Press Release
Greta Meert Gallery presents the third solo exhibition of the American sculptor and essayist Brandt Junceau (1959, New York).
The gallery exhibition places his recent work in the context of the terra cotta studies, and works still in-progress, from which they developed. His practice, making use of moldmaking and casting of successive states, makes repetitive “essais” from a given form. Each attempt is unique, none are definitive, none are conclusive, and all of them are open to further departures.
The studies, seen together, resemble a litter of archeological finds. The presentation of smaller works on the long table in the Galerie; figures, masks, “sirens” and “birds,” in terra cotta and bronze, also resembles the artist’s studio. His sculpture is in frequent contact with the past, in a continuing “imaginary archaeology.” In the past 12 months he made use of a DAAD Residence in Berlin to study the figurative sculpture of the last century, and the ancient world. He admits to “a funny sense of time” and says that, for him, “this morning and the distant past are not that far apart.” He does not “refer” to the past; it erupts in his work.
The bronze Stehende, nearly flat, like a freestanding drawing, or a dark mirror, is something like an after-image of the past.

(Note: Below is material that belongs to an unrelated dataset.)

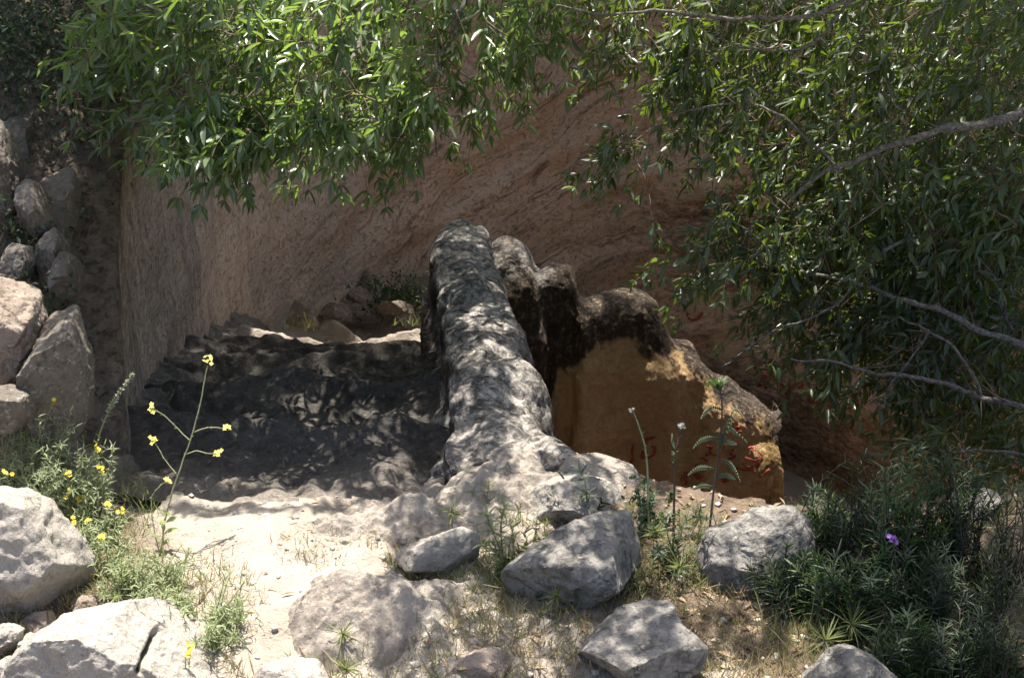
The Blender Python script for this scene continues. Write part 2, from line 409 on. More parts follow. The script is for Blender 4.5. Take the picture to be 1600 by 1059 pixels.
def base_z(x, y):
    x = np.asarray(x, float); y = np.asarray(y, float)
    z = np.clip(.62 * (y - 3.2), 0, 1.35) * ss(-1.0, -1.25, x) * (1 - .0 * x)                       # bank left of the stairs
    z = z + .75 * ss(6.2, 8.6, y + .25 * x) * (1 - ss(-1.0, -1.25, x))
    z = z - .55 * ss(1.5, 2.6, x) * ss(3.2, 4.4, y) * (1 - ss(6.0, 8.4, y))   # hollow under the right hand tree
    z = z - .10 * ss(2.9, 2.2, y) * ss(.3, 1.5, np.abs(x))
    z = z + .05 * ss(-.6, -1.1, x) * ss(3.1, 2.5, y)
    z = z + 4.0 * ss(12, 60, np.hypot(x, y - 6)) 
    p = np.stack([x, y, 0 * x], -1).reshape(-1, 3)
    near = np.exp(-np.maximum(0, np.hypot(p[:, 0], p[:, 1] - 3) - 3) / 6.0)
    n = (.045 * fbm(p, 1.7, 4, 3) + .016 * fbm(p, 9, 3, 8)) 
    return z + n.reshape(x.shape)
def spaced(lo, hi, fine, far, g=1.22):
    a = [np.arange(lo, hi, fine)]
    s = fine; v = lo; L = []
    while v > -far: s = min(s * g, 60) if s > .0 else s; v -= s; L.append(v)
    s = fine; v = a[0][-1]; H = []
    while v < far: s = min(s * g, 60); v += s; H.append(v)
    return np.concatenate([np.array(L[::-1]), a[0], np.array(H)])
gx = spaced(-1.75, 1.75, .0125, 420)
gy0 = spaced(1.9, 3.95, .0125, 420); gy = np.sort(np.concatenate([gy0[gy0 < 4.0], np.arange(4.0, 11.5, .06), 11.5 + np.cumsum(np.minimum(.07 * 1.2 ** np.arange(45), 40.0))]))
GX, GY = np.meshgrid(gx, gy, indexing='ij')
GZ = base_z(GX, GY)
m_in = np.zeros(GX.shape, bool); box = (GX > -2.4) & (GX < 4) & (GY > 2.5) & (GY < 10.5)
m_in[box] = inside(GX[box], GY[box], poly)
pn = np.stack([GX.ravel(), GY.ravel(), GX.ravel() * 0], -1)
floorz = (-3.3 + .12 * fbm(pn, 1.5, 3, 4)).reshape(GX.shape)
GZ = np.where(m_in, floorz, GZ)
V = np.stack([GX, GY, GZ], -1).reshape(-1, 3)
ground = solid('ground', V, grid_faces(*GX.shape), M['ground'], base=np.array([0, 0, 0.]))
tag(ground, kind='structure')
soil = ss(-.02, .35, V[:, 0] + .28 * fbm(pn, 1.8, 3, 6) - .35 * ss(2.9, 2.4, V[:, 1])) * ss(1.0, 2.2, V[:, 1])
soil = np.maximum(soil, ss(-.85, -1.05, V[:, 0] + .1 * fbm(pn, 3, 2, 2)) * 1.0)
soil = np.maximum(soil, ss(3.7, 4.5, V[:, 1]))
soil = np.where(V[:, 2] < -1, 0, soil)
attr(ground, 'soil', np.clip(soil, 0, 1))

# pit wall -----------------------------------------------------------
nT, nZ = 620, 240
pw = catmull(PATH, nT); tan = nrm(np.gradient(pw, axis=0)); inn = np.stack([tan[:, 1], -tan[:, 0]], 1)   # into the pit
out = pw - inn * .72
rim = base_z(out[:, 0], out[:, 1])
zz = np.linspace(0, 1, nZ)
bottom = -3.5
Zg = bottom + (rim[:, None] - .0 - bottom) * zz[None]
hgt = zz[None] * np.ones((nT, 1))
G = np.zeros((nT, nZ, 3)); G[..., 0] = pw[:, :1]; G[..., 1] = pw[:, 1:]; G[..., 2] = Zg
farw = ss(.34, .46, np.linspace(0, 1, nT))[:, None] * (1 - ss(.68, .8, np.linspace(0, 1, nT)))[:, None]
lean = .05 + .20 * farw * np.sin(np.clip((Zg + 2.6) / 3.0, 0, 1) * math.pi) ** 1 - .06 * (1 - farw)
G[..., :2] += -inn[:, None] * lean[..., None]                                   # belly of the bell-shaped pit
fl = ss(.955, 1.0, zz)[None]
flw = (.10 + .68 * ss(.03, .16, np.linspace(0, 1, nT)) * (1 - ss(.72, .86, np.linspace(0, 1, nT))))[:, None]
G[..., :2] += -inn[:, None] * (fl * flw)[..., None]; G[..., 2] -= fl * .05 * (zz[None] > .98)
Nn = grid_normals(G); Nn *= np.sign((Nn[..., :2] * inn[:, None]).sum(-1, keepdims=True) + 1e-9)
q = G.reshape(-1, 3); ca, sa = math.cos(.35), math.sin(.35)
qs = np.stack([q[:, 0] * .35, q[:, 1] * .35, (q[:, 2] - q[:, 0] * .38) * 1.5], 1)
disp = .07 * fbm(q, .9, 3, 1) + .035 * ridged(qs, 1.6, 3, 2) + .020 * fbm(q * np.array([1, 1, .45]), 7, 4, 5) + .007 * fbm(q, 30, 2, 7)
calm = .25 + .75 * ss(.20, .42, np.linspace(0, 1, nT))[:, None]
G = (G + Nn * (disp.reshape(nT, nZ) * (1 - fl) * calm)[..., None])
wall_V = G.reshape(-1, 3)
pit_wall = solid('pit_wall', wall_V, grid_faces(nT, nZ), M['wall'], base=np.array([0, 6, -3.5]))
tag(pit_wall, 'curved reddish brown rock wall of the pit behind the stairs and branches', 'rock wall')
PX, PY, PD = proj(wall_V)
tt = np.repeat(np.linspace(0, 1, nT), nZ)
attr(pit_wall, 'strat', wall_V[:, 2] - .50 * wall_V[:, 0] + .06 * wall_V[:, 0] ** 2 * 2 + .10 * fbm(wall_V, 1.2, 3, 4))
attr(pit_wall, 'streak_zone', 1 - ss(.22, .36, tt))
attr(pit_wall, 'rough_zone', ss(.28, .4, tt) * .9)
nz = fbm(wall_V * np.array([.6, .6, 2.0]), 2.2, 4, 3)
zc = wall_V[:, 2] + .10 * (wall_V[:, 0] - .8) 
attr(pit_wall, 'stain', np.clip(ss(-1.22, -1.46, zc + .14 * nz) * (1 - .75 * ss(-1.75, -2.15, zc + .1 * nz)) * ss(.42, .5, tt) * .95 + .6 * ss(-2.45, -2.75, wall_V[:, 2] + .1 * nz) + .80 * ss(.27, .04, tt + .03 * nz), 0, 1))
zrep = np.tile(zz, nT)
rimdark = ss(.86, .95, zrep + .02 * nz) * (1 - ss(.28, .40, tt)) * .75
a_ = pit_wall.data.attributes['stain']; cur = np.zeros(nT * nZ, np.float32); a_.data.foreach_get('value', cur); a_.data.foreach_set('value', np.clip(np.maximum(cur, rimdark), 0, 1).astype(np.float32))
attr(pit_wall, 'rim_dark', ss(.935, .96, zrep + .012 * nz))  # darker tone along the top edge of the wall
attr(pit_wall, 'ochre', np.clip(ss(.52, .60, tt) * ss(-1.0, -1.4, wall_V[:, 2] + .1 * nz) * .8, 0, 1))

# ------------------------------------------------------------------ rock-cut staircase
stairs = empty('rock_staircase', (-.7, 4.8, -1.6))
tag(stairs, 'worn rock cut staircase descending in shade beside the left wall', 'staircase')
def slab(XY, z0, seed, lipdir, lip=.03, depth=.5, rise=.04):
    """XY: (n, m, 2) plan grid; worn hollow tread with skirts"""
    n, m = XY.shape[:2]
    p = np.concatenate([XY, np.zeros((n, m, 1))], -1).reshape(-1, 3)
    v = np.linspace(0, 1, m)[None] * np.ones((n, 1)); u = np.linspace(0, 1, n)[:, None] * np.ones((1, m))
    hollow = -.055 * np.sin(np.clip(v, 0, 1) * math.pi) * np.sin(np.clip(u * 1.05, 0, 1) * math.pi) ** .6
    edge = lip * np.exp(-((v - .90) / .10) ** 2) * (1 + .8 * fbm(p, 3.2, 2, seed).reshape(n, m))
    roundoff = -.11 * ss(.84, 1.0, v)
    z = z0 + hollow + edge + roundoff + (.034 * fbm(p, 4, 3, seed + 1) + .008 * ridged(p, 9, 2, seed)).reshape(n, m)
    z = z + (.10 if z0 < -.1 else -.10) * ss(.82, 1.0, u) + rise * ss(.38, .1, u) ** 2 + (.012 * fbm(p, 17, 4, seed + 3)).reshape(n, m)
    top = np.concatenate([XY, z[..., None]], -1)
    # skirts
    rows = [top]
    big = np.zeros((n + 2, m + 2, 3)); big[1:-1, 1:-1] = top
    big[0, 1:-1] = top[0]; big[-1, 1:-1] = top[-1]; big[1:-1, 0] = top[:, 0]; big[1:-1, -1] = top[:, -1]
    big[0, 0] = top[0, 0]; big[0, -1] = top[0, -1]; big[-1, 0] = top[-1, 0]; big[-1, -1] = top[-1, -1]
    for s in (big[0], big[-1], big[:, 0], big[:, -1]): s[..., 2] = z0 - depth
    return big.reshape(-1, 3), grid_faces(n + 2, m + 2)
edges_y = [3.02, 3.74, 4.30, 4.86, 5.38, 5.86, 6.30]
zstep = -.045
for i in range(6):
    n, m = 120, 50
    u = np.linspace(0, 1, n)[:, None]; v = np.linspace(0, 1, m)[None]
    x = -1.62 + (1.46 if i == 0 else 1.55) * u + 0 * v
    pe = np.stack([x[:, 0] * 1.0, np.zeros(n) + i * 3.3, np.zeros(n)], 1)
    e0 = edges_y[i] + .13 * noise(pe * 2.2 + .3)[:, None] + .05 * np.sin(u * 3.1) - .02
    pe2 = pe.copy(); pe2[:, 1] += 3.3
    e1 = edges_y[i + 1] + .13 * noise(pe2 * 2.2 + .3)[:, None] + .05 * np.sin(u * 3.1)
    y = e0 + (e1 - e0) * v
    Vs, Fs = slab(np.stack([x + 0 * y, y], -1), zstep, i * 1.7, None)
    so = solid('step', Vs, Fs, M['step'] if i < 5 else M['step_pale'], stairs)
    if i == 0: attr(so, 'pale_blend', ss(3.50, 3.16, Vs[:, 1] + .10 * fbm(Vs, 4, 3, 2)))  # pale brink fading to dark: edge of the stair shade put in colour
    else: attr(so, 'pale_blend', .12 * ss(.05, .5, fbm(Vs, 3, 3, 6)))
    zstep -= .2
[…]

It was recently shown in Berlin, installed immediately facing the Sommalier Torso (1912) of Georg Kolbe, across the room, the two pieces, 99 years apart, in reflective correspondence.
The large white plaster figure (Hangende), and the bronze Torso developed through terra cotta studies, which were produced vertically, suspended head-down, like fresh-killed game. Really the artists’s recent work with the human figure derives from the life-size birds he exhibited at the Galerie in 1995. He has subjected the over-life size male body to the overwhelming force he applied to small birds. The large figure witnesses, unmistakeably, the themes of physical terror and sexual extremity of the Apollo and Marsyas legend, and the brute pathos of Rembrandt’s Slaughtered Ox. Their predicament is extreme, but the artist said these pieces are “an extreme expression of a general human condition. I think we are all hunted down, overwhelmed and destroyed against our will, and before our time.”
The ardent, aroused, vitality of the hanging figure, otherwise an apparent victim, is uncanny, but the unheimlich is the domain of so much of the artist’s work. The heads, busts and masks, which confront us with a raw, unfamiliar consciousness neither simply human nor purely irrational are one example. Like them, the “sirens” touch upon the theme of Lampedusa’s short story Lighaea, which the artist regards as the best-ever essay on the ancient world, and a kind of key to his own work.